On top of that, mobile data is quite expensive in the US, so the only time I have data when out and about is... when I'm on free public wifi networks (which is most of the time). So I don't see much reason to give more of a monopoly to mobile providers. I honestly don't even see a use-case for cell service outside of super rural areas; the only reason I even have it is because it's necessary for MFA. Cell providers are legacy tech as far as cities are concerned IMO.

To me it'd make way more sense to me to let wifi have more bands with stricter limits on power levels, and any exclusivity should be to municipalities who can contract with companies to build and manage their infrastructure.


> On top of that, mobile data is quite expensive in the US

It's not 2015 - that narrative is long dead. There are countless options for unlimited mobile data (5G, with hotspot) for $15-$20/mo.


I certainly agree about regional licensing. I think the best scenario would actually be to allow some for WiFi and some for carriers, especially since selling licenses is a two way door in a way that ISM isn't.

The best plan would be fiber + fixed wireless + satellite. This is considering cost to deploy, end subscriber cost, and overall performance.

Fiber won't go everywhere, fixed wireless extends the reach much, much cheaper than LTE, satellite fills in the gaps.
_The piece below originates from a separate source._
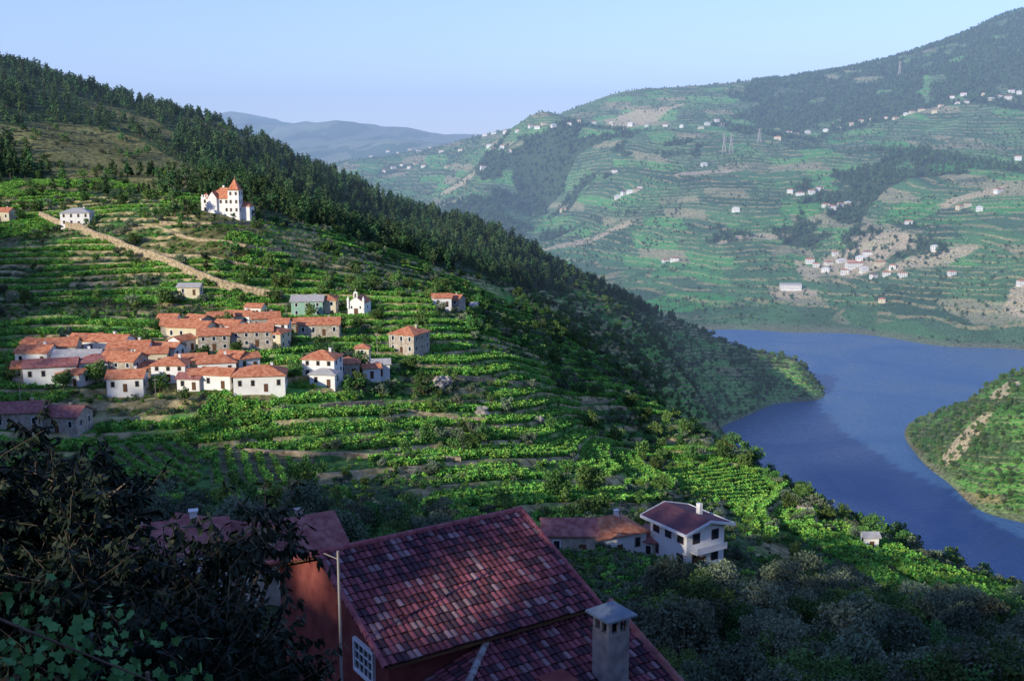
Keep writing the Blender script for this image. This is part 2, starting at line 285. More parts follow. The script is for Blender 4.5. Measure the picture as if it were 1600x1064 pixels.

I pay 30$ a year for 2/3 GB per day and unlimited calls. This is more than enough for me.

For broadband I pay 10$ a month for 100 Mbps.

Mobile is terrible at times, Broadband service is amazing, even though it is slow.

Broadband is not that common


I don't know… probably… probably… I don't know anything really

If you don't know what you're talking about, why even bother to post? Maybe wait for a topic that you know something about before responding.


topic isn't about India's telecom market to be fair. I'm happy to see a wide range of opinions on the topic.